A video can complement a news story by providing an even more in-depth look at a topic. For example, if the story was covering court proceedings, the video might show a press conference with one of the attorneys. So instead of simply re-telling the content of the story in video format, the video serves to enhance the reader's/viewer's understanding of the issue. It serves to help the viewer think about the issue in terms of the "big picture."

The writing in the news stories on each website is a lot more formal than that of Facebook or Twitter. The language especially makes a difference on the news outlet's Twitter feed because a tweet can only contain 140 characters. Economy of language is incredibly important when it comes to news writing, and nowhere is that more evident than in a Twitter feed.

The New York Times reported a story about a Christian group that is urging parents to keep their children home from school on a day when the school will embark on an anti-bullying campaign that will encourage students to interact with other students with whom they may not normally come in to contact with.

The Christian group, the American Family Association, sees "Mix It Up Day" as a thinly veiled attempt to promote homosexuality.

The Southern Poverty Law center, which created "Mix It Up Day," intended the day to be about celebrating diversity in their community.

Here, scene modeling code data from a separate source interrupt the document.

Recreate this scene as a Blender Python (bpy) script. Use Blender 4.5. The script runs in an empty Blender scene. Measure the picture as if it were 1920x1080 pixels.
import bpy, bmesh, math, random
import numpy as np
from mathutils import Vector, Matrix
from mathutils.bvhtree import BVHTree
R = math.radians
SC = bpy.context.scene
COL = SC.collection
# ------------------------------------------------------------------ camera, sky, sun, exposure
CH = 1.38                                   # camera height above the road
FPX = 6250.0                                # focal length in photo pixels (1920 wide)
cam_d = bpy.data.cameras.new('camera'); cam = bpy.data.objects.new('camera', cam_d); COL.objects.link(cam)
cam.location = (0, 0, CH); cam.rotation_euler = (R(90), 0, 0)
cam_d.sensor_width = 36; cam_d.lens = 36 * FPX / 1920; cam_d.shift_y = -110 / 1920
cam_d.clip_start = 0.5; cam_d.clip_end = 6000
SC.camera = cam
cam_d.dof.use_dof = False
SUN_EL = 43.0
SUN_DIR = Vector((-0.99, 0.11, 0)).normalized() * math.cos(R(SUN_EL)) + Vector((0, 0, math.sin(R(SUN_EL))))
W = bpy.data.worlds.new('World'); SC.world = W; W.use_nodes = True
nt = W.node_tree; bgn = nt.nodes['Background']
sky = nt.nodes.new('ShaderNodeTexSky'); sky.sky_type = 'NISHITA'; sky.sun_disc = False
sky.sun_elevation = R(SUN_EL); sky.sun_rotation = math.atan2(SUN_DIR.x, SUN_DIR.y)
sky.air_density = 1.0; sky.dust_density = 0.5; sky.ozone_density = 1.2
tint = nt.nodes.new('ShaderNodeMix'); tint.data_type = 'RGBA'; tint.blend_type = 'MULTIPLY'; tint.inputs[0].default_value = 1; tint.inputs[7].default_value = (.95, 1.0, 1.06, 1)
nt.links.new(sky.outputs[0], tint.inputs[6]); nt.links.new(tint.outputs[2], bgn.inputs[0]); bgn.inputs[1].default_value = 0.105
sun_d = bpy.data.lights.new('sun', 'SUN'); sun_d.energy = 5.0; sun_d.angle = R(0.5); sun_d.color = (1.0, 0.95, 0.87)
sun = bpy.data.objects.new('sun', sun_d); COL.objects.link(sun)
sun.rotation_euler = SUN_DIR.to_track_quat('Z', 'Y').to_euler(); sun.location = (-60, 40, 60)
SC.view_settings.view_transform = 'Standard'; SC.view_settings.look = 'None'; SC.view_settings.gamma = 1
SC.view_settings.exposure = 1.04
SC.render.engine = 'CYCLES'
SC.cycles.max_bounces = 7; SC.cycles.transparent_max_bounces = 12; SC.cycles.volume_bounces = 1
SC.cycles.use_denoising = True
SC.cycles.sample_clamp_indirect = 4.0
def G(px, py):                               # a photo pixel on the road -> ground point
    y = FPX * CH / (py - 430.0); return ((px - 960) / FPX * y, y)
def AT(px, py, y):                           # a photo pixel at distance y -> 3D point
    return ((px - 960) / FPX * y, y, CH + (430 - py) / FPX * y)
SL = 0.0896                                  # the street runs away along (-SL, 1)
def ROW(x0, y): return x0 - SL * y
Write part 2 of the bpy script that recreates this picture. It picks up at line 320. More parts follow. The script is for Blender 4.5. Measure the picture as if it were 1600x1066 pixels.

Most of the sources in this story are spokespeople for the above mentioned groups who spend the article refuting the claims of the opposing group. The sources are introduced one right after the other, as if the author of the article wanted to present both sides fairly. Attribution in this story is set up exactly like we have learned about in class: attribution comes after the quote, two-sentence quotes are split by the attribution, the author consistently attributes by using "said," and said is listed first if the quote being used comes from someone whose long title is included in the attribution. The attribution is effective; it leaves little doubt as to who is making any given claim.